Dave is incredibly intelligent and brings ingenuity to his camera rigs. It is not about speed rail and cheese plates but little grip heads and baby pins with 1/4 -20 screws that insert into the bottom of the 5D, which he is able to put anywhere. Screw rigs for trees, tent stake rigs for low angles, and small still photography heads that give even more maneuverability.
Dave has a small footprint crew size that enables us to be lean and efficient. He owns a grip company and has designed it to be small and nimble. Instead of a 48’ truck he has embraced a 28’ box and 3-ton Stake bed that it tricked out like Jed Clampet. It allows us to be fast and make company moves in a blink of an eye.

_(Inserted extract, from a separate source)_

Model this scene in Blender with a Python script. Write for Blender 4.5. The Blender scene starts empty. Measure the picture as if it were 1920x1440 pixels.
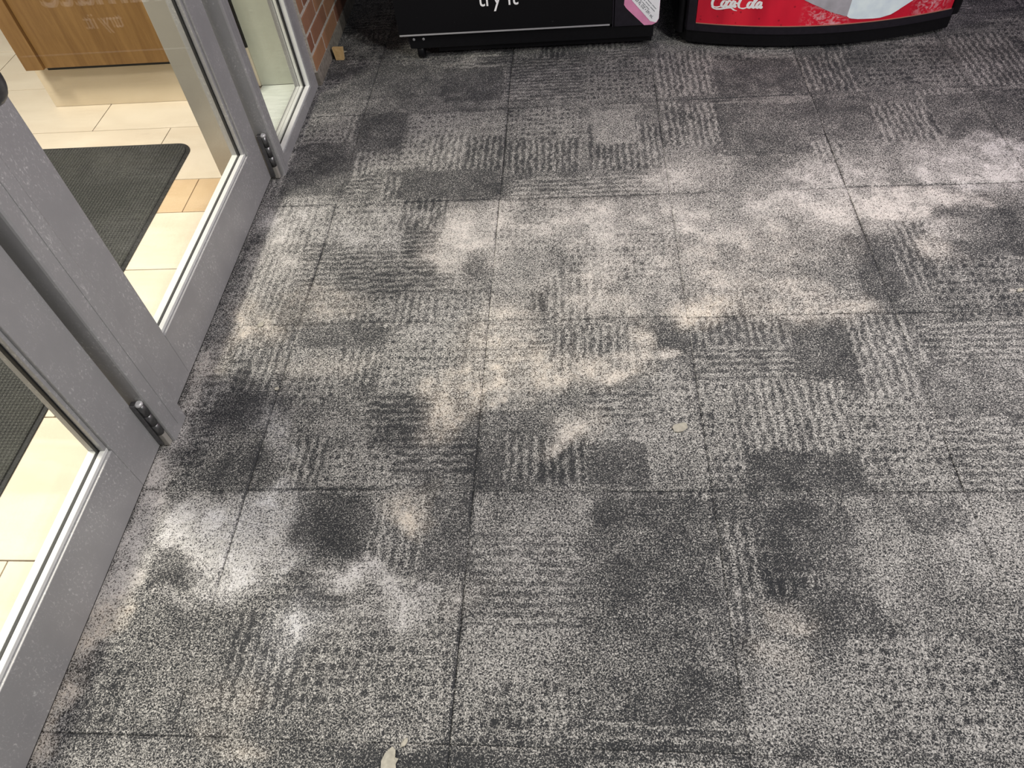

Dave has an amazing work ethic and positive “never say die” attitude. His crew posses a pioneering spirit that motivates them to blaze new trails into unknown territory. They care deeply about every project and are moviemakers at heart.
John Guerra
John and I used to be gaffers together in the late 1980’s and early 1990’s. We have reunited as cinematographer and gaffer extraordinaire on this untitled Navy SEAL project. He brings 30 plus years of lighting experience to the HDSLR platform.
John is a writer and an illuminating genius. Lighting with the Canon 5D Mark II is a whole new game. The sensor is so sensitive that the style and execution for film lighting is thrown out and replaced by a smaller, sleeker approach.
On the Navy SEAL movie, we have to light 360 degrees with mood. John and his team do that by carefully placing practicals and strategically choose when to imbed certain lights into a given location. He makes Home Depot runs instead of passing that off to production and packs our truck with lights that do not resemble any form of a movie light.
John is calm under pressure and leads a unique team. They work harder than anyone I have ever seen and are all natural filmmakers. When John needs to push his crew, it is always done in a way that is motivational and inspiring. They also collaborate well with production to keep costs down. I can always count on John to show up each day with a schoolboy excitement to venture into uncharted waters.